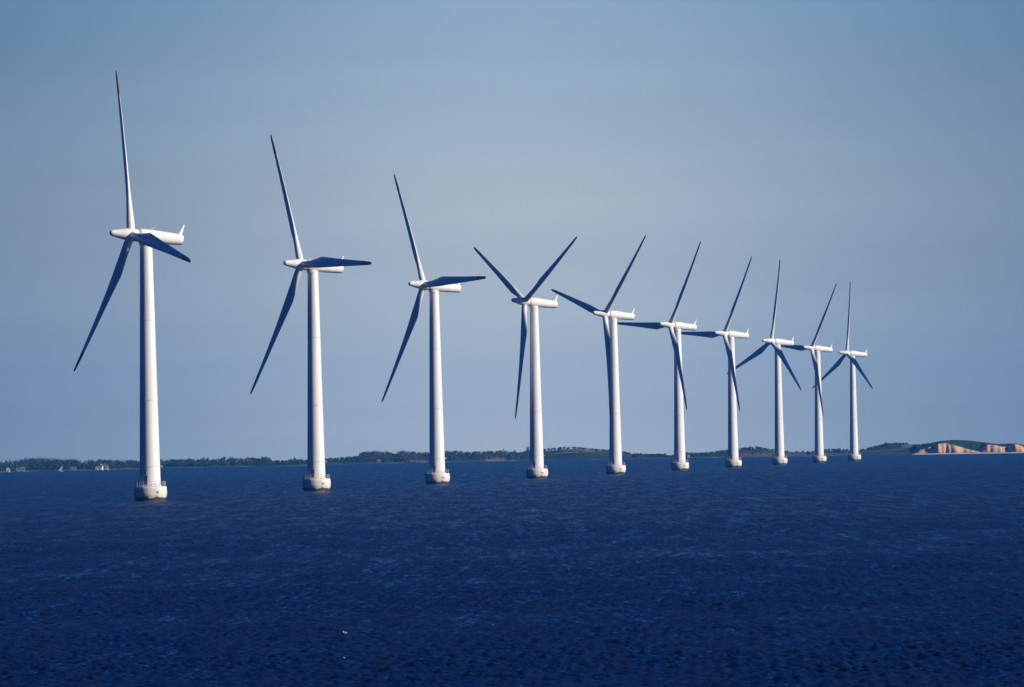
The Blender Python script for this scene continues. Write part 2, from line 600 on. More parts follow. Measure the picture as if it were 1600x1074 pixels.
def build_coast():
    px = np.concatenate([np.arange(-900, -40, 20), np.arange(-40, 1420, 2.5), np.arange(1420, 1650, 0.8), np.arange(1650, 2500, 20)])
    t = np.concatenate([np.arange(-24, 0, 6), np.arange(0, 48, 1.5), np.arange(48, 320, 8), np.linspace(330, 1500, 16)])
    P, T = np.meshgrid(px, t)
    D = shore_dist(P) + T
    Z = terrain(P, T)
    hor = 537 + F * math.tan(PITCH) - 0.0175 * (P - 800)
    ROW = hor - (Z - CAM_H) * F / D
    X = (P - 800) / F * D * 1.0
    X = X + (math.sin(ROLL)) * 0  # columns are laid on the ground fan
    X = np.vectorize(lambda p: x_at(p, 1.0))(px)[None, :] * D
    nr, nc = P.shape
    # the real colours of the ground: beach, pasture, stubble, ploughed soil, sand cliff, heath
    n1 = vnoise(P / 30, T / 60, 21)
    n2 = vnoise(P / 7, T / 22, 22)
    n3 = vnoise(P / 2.2, T / 6, 23)
    col = np.zeros((nr, nc, 3))
    grass = np.array([0.03, 0.05, 0.03])
    dry = np.array([0.07, 0.065, 0.035])
    sand = np.array([0.44, 0.37, 0.27])
    heath = np.array([0.03, 0.04, 0.02])
    k = np.clip(0.5 + 0.35 * n1 + 0.2 * n2, 0, 1)[..., None]
    col[:] = grass * (1 - k) + dry * k

    def paint(mask, c, a=1.0):
        mk = (np.clip(mask, 0, 1) * a)[..., None]
        col[:] = col * (1 - mk) + np.array(c) * mk

    def box_mask(x0, x1, r0, r1, e=2.0):
        return sstep((P - x0) / e) * sstep((x1 - P) / e) * (ROW > r0(P)) * (ROW < r1(P))
    paint((T < 7) * (0.15 + 0.35 * n2), (0.20, 0.19, 0.17))
    paint(box_mask(640, 668, lambda p: 718 + 0 * p, lambda p: 722 + 0 * p), (0.17, 0.12, 0.09))
    paint(box_mask(695, 730, lambda p: 715.3 - .01 * (p - 695), lambda p: 717 - .01 * (p - 695)), (0.26, 0.25, 0.23))
    paint(box_mask(756, 792, lambda p: 711 + (p - 756) * 0.15, lambda p: 721 + 0 * p, 5), (0.18, 0.13, 0.09))
    paint(box_mask(858, 905, lambda p: 708.6 - (p - 858) * 0.062, lambda p: 709.9 - (p - 858) * 0.068), (0.26, 0.24, 0.21))
    paint(box_mask(910, 930, lambda p: 704.7 - (p - 910) * 0.01, lambda p: 705.8 - (p - 910) * 0.01), (0.26, 0.24, 0.21))
    paint(box_mask(878, 945, lambda p: 700 + 0 * p, lambda p: 705.5 - (p - 858) * 0.02), (0.16, 0.11, 0.10), 0.7)
    paint(box_mask(1150, 1245, lambda p: 708.3 - (p - 1150) * 0.012, lambda p: 714 + 0 * p, 8), (0.13, 0.105, 0.07))
    paint(box_mask(1232, 1335, lambda p: 707 + 0 * p, lambda p: 711.6 + 0 * p, 8), (0.09, 0.08, 0.06))
    paint(box_mask(1345, 1420, lambda p: 705.5 - (p - 1345) * 0.06, lambda p: 706.4 - (p - 1345) * 0.06), (0.18, 0.15, 0.11))
    paint(box_mask(1408, 1426, lambda p: 692 + 0 * p, lambda p: 700 + 0 * p), (0.20, 0.15, 0.10))
    cl = sstep((P - 1424) / 4.0)
    paint(cl, heath * 1.0)
    paint(cl * np.clip(0.3 + 0.8 * n1, 0, 1), (0.07, 0.065, 0.04), 0.7)
    gul = 2.6 * vnoise(P / 4.2, 0 * T, 8) + 1.5 * vnoise(P / 1.5, 0 * T, 9)
    tt = T + gul * np.clip((T - 6) / 8.0, 0, 1)
    fm = cl * sstep((40 + 2.5 * n3 - tt) / 5.0)
    kk = np.clip(0.5 + 0.45 * n2 + 0.3 * n3, 0, 1)[..., None]
    cc = np.array([0.64, 0.38, 0.19]) * (1 - kk) + np.array([0.70, 0.45, 0.25]) * kk
    fm = np.maximum(fm, cl * sstep((26 - T) / 6.0))
    mk = fm[..., None]
    col[:] = col * (1 - mk) + cc * mk
    paint(fm * (n3 > 1.0) * (tt > 10), (0.34, 0.20, 0.12), 0.5)
    paint(cl * sstep((9 - T) / 2.0), (0.60, 0.50, 0.39))
    me = bpy.data.meshes.new("coast")
    co = np.stack([X, D, Z], -1).reshape(-1, 3)
    idx = np.arange(nr * nc).reshape(nr, nc)
    q = np.stack([idx[:-1, :-1], idx[:-1, 1:], idx[1:, 1:], idx[1:, :-1]], -1).reshape(-1, 4)
    me.from_pydata(co.tolist(), [], q.tolist())
    me.polygons.foreach_set("use_smooth", np.ones(len(q), bool))
    ca = me.color_attributes.new("ground_colour", 'FLOAT_COLOR', 'POINT')
    ca.data.foreach_set("color", np.concatenate([col.reshape(-1, 3), np.ones((nr * nc, 1))], 1).ravel().astype(np.float32))
    m, N, L, B = mat("coast_ground")
    an = N.new("ShaderNodeAttribute")
    an.attribute_name = "ground_colour"
    tcn = N.new("ShaderNodeTexCoord")
    nn = N.new("ShaderNodeTexNoise")
    nn.inputs["Scale"].default_value = 0.35
    nn.inputs["Detail"].default_value = 5
    L.new(tcn.outputs["Object"], nn.inputs["Vector"])
    mrr = N.new("ShaderNodeMapRange")
    mrr.inputs[3].default_value = 0.55
    mrr.inputs[4].default_value = 1.45
    L.new(nn.outputs[0], mrr.inputs[0])
    vm = N.new("ShaderNodeVectorMath")
    vm.operation = 'SCALE'
    L.new(an.outputs["Color"], vm.inputs[0])
    L.new(mrr.outputs[0], vm.inputs["Scale"])
    L.new(vm.outputs[0], B.inputs["Base Color"])
    B.inputs["Roughness"].default_value = 0.95
    B.inputs["Specular IOR Level"].default_value = 0.0
    bb = N.new("ShaderNodeBump")
    bb.inputs["Distance"].default_value = 0.6
    L.new(nn.outputs[0], bb.inputs["Height"])
    L.new(bb.outputs[0], B.inputs["Normal"])
    me.materials.append(m)
    o = bpy.data.objects.new("coast", me)
    C.objects.link(o)
    tag(o, kind='structure')


build_coast()

# ------------------------------------------------------------------ trees on the coast
M['leaf_dark'] = noisy("evergreen_foliage", (0.024, 0.042, 0.036), (0.050, 0.072, 0.060), 0.9, 0.8)
M['leaf_mid'] = noisy("spring_foliage", (0.03, 0.045, 0.025), (0.055, 0.075, 0.045), 0.9, 0.8)
M['leaf_bare'] = noisy("budding_twigs", (0.06, 0.05, 0.05), (0.11, 0.09, 0.088), 0.9, 0.9)
M['bark'] = noisy("bark", (0.05, 0.04, 0.03), (0.09, 0.07, 0.055), 4.0, 0.9)
for _k in ('leaf_dark', 'leaf_mid', 'leaf_bare', 'bark'):
    M[_k].node_tree.nodes['Principled BSDF'].inputs['Specular IOR Level'].default_value = 0.0
LEAF = [M['leaf_dark'], M['leaf_mid'], M['leaf_bare'], M['bark']]
TR = random.Random(5)


def leaf_quads(mb, centre, size, n, spread, mi):
    for _ in range(n):
        p = Vector(centre) + Vector((TR.gauss(0, spread[0]), TR.gauss(0, spread[1]), TR.gauss(0, spread[2])))
        a = Vector((TR.gauss(0, 1), TR.gauss(0, 1), TR.gauss(0, 1))).normalized()
        b = a.orthogonal().normalized()
        c = a.cross(b)
        th = TR.uniform(0, 6.28)
        u = (b * math.cos(th) + c * math.sin(th)) * size * TR.uniform(0.6, 1.3)
        v = (-b * math.sin(th) + c * math.cos(th)) * size * TR.uniform(0.4, 0.9)
        mb.add([p - u - v * 0.4, p + u * 0.3 - v, p + u + v * 0.3, p - u * 0.2 + v], [(0, 1, 2, 3)], mi)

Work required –
Write out exactly the lines between the start of the data and the line with "col[:] = col * (1 - mk) + np.array(c)", including both, but none of the pictures.

Finished task –
The Blender Python script for this scene continues. Write part 2, from line 600 on. More parts follow. Measure the picture as if it were 1600x1074 pixels.
def build_coast():
    px = np.concatenate([np.arange(-900, -40, 20), np.arange(-40, 1420, 2.5), np.arange(1420, 1650, 0.8), np.arange(1650, 2500, 20)])
    t = np.concatenate([np.arange(-24, 0, 6), np.arange(0, 48, 1.5), np.arange(48, 320, 8), np.linspace(330, 1500, 16)])
    P, T = np.meshgrid(px, t)
    D = shore_dist(P) + T
    Z = terrain(P, T)
    hor = 537 + F * math.tan(PITCH) - 0.0175 * (P - 800)
    ROW = hor - (Z - CAM_H) * F / D
    X = (P - 800) / F * D * 1.0
    X = X + (math.sin(ROLL)) * 0  # columns are laid on the ground fan
    X = np.vectorize(lambda p: x_at(p, 1.0))(px)[None, :] * D
    nr, nc = P.shape
    # the real colours of the ground: beach, pasture, stubble, ploughed soil, sand cliff, heath
    n1 = vnoise(P / 30, T / 60, 21)
    n2 = vnoise(P / 7, T / 22, 22)
    n3 = vnoise(P / 2.2, T / 6, 23)
    col = np.zeros((nr, nc, 3))
    grass = np.array([0.03, 0.05, 0.03])
    dry = np.array([0.07, 0.065, 0.035])
    sand = np.array([0.44, 0.37, 0.27])
    heath = np.array([0.03, 0.04, 0.02])
    k = np.clip(0.5 + 0.35 * n1 + 0.2 * n2, 0, 1)[..., None]
    col[:] = grass * (1 - k) + dry * k

    def paint(mask, c, a=1.0):
        mk = (np.clip(mask, 0, 1) * a)[..., None]
        col[:] = col * (1 - mk) + np.array(c) * mk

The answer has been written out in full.